While not holding client money may simplify some aspects of AML compliance, it doesn't negate the need for a robust AML programme. The exact requirements will depend on the final regulations and your specific business model. 



Are there templates we can use [for policies, programmes and risk assessments]? What did the regulators in NZ provide and do you think AUSTRAC will do the same?

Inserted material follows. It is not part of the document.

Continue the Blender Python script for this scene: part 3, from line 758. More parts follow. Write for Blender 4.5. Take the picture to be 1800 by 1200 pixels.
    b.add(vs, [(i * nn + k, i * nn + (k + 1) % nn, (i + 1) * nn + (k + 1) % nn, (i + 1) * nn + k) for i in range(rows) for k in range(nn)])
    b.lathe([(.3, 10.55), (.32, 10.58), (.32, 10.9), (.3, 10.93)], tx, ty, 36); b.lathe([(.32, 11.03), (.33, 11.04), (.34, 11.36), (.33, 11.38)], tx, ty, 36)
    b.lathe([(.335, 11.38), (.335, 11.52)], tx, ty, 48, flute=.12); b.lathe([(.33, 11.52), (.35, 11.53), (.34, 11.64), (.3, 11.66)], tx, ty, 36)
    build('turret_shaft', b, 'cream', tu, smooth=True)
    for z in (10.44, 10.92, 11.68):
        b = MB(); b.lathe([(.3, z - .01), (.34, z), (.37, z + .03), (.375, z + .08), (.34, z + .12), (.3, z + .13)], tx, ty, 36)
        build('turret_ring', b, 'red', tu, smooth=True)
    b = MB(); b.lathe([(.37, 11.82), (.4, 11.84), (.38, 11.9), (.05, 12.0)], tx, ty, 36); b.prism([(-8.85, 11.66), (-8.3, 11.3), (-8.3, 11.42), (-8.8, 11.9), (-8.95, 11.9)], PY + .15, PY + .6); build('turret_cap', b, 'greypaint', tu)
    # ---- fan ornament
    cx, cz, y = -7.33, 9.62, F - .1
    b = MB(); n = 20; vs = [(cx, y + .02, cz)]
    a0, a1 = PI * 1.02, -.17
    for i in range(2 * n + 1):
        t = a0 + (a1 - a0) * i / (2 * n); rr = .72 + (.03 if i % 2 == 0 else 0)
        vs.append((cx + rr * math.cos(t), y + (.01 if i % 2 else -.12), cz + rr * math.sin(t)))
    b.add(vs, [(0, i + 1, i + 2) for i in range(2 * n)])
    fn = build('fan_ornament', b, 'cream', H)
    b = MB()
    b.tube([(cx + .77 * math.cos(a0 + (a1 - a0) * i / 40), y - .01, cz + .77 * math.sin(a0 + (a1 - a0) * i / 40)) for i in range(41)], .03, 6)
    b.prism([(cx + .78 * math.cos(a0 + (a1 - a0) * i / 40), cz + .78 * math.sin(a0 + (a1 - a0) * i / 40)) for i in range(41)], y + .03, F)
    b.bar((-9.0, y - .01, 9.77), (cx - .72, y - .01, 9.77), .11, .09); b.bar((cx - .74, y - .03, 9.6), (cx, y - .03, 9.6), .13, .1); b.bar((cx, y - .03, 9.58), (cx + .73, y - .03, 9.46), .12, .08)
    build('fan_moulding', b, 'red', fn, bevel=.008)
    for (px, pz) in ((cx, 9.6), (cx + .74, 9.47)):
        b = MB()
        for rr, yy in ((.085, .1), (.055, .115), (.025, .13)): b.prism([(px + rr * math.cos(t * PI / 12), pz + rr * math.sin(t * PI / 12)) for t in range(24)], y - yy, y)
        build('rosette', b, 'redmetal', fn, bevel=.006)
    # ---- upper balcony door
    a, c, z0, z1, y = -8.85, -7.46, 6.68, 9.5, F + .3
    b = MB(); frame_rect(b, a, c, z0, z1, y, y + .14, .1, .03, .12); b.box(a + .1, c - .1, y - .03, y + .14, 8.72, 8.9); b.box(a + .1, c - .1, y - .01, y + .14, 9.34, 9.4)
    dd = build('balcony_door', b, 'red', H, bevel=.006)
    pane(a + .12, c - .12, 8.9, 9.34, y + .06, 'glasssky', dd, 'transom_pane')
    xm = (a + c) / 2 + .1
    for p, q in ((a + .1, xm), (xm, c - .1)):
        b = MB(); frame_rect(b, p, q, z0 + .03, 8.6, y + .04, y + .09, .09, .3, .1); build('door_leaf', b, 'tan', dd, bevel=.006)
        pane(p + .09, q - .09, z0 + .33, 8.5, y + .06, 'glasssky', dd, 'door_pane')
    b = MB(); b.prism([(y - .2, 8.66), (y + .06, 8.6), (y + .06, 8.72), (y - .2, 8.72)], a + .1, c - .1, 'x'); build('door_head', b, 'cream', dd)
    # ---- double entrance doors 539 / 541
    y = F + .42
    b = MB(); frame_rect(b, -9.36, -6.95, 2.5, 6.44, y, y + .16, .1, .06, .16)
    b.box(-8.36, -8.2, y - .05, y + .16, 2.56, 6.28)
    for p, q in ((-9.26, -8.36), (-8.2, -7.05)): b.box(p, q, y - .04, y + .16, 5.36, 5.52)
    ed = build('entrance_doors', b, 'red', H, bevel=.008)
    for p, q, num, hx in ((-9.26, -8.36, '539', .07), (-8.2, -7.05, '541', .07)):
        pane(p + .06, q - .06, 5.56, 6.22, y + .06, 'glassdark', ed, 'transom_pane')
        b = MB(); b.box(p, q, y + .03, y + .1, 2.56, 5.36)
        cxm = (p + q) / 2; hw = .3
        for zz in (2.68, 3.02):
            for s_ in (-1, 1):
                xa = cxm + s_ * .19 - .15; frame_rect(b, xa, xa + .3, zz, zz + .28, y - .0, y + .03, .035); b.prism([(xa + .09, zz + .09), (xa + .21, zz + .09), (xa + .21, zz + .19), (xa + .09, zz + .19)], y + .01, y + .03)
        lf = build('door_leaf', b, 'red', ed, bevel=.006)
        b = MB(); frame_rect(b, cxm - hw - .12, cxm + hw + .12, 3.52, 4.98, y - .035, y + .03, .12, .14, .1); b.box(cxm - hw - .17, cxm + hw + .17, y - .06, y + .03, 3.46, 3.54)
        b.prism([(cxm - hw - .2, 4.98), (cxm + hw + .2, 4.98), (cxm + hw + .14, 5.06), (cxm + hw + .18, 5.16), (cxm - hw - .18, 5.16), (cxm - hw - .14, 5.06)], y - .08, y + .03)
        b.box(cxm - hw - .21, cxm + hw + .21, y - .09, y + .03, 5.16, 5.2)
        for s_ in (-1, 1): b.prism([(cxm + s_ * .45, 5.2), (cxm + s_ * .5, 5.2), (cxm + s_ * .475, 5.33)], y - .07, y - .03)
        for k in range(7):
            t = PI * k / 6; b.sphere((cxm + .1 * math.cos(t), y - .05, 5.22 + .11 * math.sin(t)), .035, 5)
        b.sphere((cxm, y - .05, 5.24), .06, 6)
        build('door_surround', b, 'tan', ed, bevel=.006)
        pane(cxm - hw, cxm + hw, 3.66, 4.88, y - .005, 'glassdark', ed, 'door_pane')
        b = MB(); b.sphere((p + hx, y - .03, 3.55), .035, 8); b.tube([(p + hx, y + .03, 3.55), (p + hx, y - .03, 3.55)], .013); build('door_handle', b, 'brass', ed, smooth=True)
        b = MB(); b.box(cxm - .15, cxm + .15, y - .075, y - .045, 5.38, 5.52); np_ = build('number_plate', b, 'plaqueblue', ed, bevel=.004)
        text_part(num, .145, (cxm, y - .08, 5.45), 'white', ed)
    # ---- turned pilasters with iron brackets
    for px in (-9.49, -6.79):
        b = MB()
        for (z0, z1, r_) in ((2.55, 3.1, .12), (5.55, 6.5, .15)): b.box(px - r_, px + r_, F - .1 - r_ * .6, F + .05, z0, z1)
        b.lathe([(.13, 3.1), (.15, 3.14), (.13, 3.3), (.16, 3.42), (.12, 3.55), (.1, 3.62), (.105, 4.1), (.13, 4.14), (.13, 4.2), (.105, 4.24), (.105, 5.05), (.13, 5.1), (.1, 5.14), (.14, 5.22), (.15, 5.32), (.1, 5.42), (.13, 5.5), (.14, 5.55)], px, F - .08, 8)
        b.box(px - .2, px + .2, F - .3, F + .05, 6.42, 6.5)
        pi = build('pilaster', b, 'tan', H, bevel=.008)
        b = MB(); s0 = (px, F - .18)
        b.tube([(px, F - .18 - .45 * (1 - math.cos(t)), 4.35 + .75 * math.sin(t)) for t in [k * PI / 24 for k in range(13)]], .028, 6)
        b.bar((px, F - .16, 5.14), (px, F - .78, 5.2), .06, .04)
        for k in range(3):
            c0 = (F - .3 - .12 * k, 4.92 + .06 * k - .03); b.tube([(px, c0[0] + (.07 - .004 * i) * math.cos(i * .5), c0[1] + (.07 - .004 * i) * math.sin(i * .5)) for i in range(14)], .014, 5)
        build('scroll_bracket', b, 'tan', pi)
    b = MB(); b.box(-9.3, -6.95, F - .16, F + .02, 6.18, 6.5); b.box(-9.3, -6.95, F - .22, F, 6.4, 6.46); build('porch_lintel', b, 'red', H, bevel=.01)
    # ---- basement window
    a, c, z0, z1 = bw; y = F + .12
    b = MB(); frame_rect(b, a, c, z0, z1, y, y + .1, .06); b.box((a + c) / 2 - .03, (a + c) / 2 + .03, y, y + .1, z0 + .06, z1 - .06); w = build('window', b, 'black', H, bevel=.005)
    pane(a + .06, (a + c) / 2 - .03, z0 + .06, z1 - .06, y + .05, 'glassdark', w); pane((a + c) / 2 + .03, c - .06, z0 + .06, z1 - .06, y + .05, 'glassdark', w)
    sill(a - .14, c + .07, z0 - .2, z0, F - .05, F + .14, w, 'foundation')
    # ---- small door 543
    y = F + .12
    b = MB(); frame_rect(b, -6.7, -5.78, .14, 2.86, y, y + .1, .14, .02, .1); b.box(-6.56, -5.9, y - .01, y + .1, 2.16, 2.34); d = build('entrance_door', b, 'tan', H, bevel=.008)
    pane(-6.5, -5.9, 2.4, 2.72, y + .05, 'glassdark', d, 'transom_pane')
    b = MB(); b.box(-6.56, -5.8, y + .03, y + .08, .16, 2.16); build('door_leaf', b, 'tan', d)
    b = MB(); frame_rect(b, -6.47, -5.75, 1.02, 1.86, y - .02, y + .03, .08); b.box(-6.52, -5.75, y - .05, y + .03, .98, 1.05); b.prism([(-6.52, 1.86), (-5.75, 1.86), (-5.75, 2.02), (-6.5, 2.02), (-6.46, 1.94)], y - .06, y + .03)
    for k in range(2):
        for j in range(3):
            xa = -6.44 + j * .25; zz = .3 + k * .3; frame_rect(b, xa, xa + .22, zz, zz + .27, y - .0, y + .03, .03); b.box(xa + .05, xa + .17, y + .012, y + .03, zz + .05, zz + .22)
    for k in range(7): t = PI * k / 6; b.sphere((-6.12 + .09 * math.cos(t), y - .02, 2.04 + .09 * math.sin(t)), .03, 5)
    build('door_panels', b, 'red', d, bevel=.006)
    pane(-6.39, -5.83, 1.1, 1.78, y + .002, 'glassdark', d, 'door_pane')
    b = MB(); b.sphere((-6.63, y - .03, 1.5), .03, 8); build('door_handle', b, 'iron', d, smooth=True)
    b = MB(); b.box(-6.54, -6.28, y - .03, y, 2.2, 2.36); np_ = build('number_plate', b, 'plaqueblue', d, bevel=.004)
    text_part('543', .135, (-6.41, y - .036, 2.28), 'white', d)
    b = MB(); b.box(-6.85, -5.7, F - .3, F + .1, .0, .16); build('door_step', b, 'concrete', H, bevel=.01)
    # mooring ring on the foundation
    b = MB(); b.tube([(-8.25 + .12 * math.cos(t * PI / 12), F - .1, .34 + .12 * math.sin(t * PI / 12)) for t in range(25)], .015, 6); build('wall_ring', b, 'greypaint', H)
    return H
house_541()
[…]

Based on experiences from other jurisdictions, including New Zealand, it's likely that AUSTRAC will provide some form of guidance or templates. For example:

New Zealand's approach:

The Department of Internal Affairs (DIA) provided a range of resources, including:

  • AML/CFT programme template
  • Risk assessment template
  • Guidance documents for different sectors
  • Sample policies and procedures
Australia's potential approach:
  • AUSTRAC : Given AUSTRAC's history of providing guidance, they're likely to offer similar resources. This may include sample AML/CTF program templates, risk assessment guides, and sector-specific guidance.
  • Industry bodies: Professional associations (e.g., Law Society, Accounting bodies) may also develop tailored templates.
  • Phased release: Templates and guidance may be released in phases, starting with core requirements and expanding over time.
  • Customisation needed: While templates are helpful starting points, they'll need to be customised to your specific business model and risk profile.
  • Online tools: AUSTRAC may provide online tools or portals to help businesses develop their programmes.
  • Workshops and training: Expect AUSTRAC and industry bodies to conduct workshops or webinars on how to use any provided templates or tools.
  • Ongoing updates: Templates and guidance are likely to be updated as the regime matures and new risks emerge.
  • Consultation process: AUSTRAC may consult with industry on draft templates before finalising them.
  • Proportionate approach: Guidance and templates are likely to reflect a risk-based, proportionate approach suitable for businesses of different sizes and risk levels.

Templates can be very helpful but it's advisable to:

  • Monitor AUSTRAC's website and communications for updates on available resources.
  • Engage with your professional association for sector-specific guidance.
  • Consider seeking professional advice to ensure your programme is compliant and effective, especially in the early stages of implementation.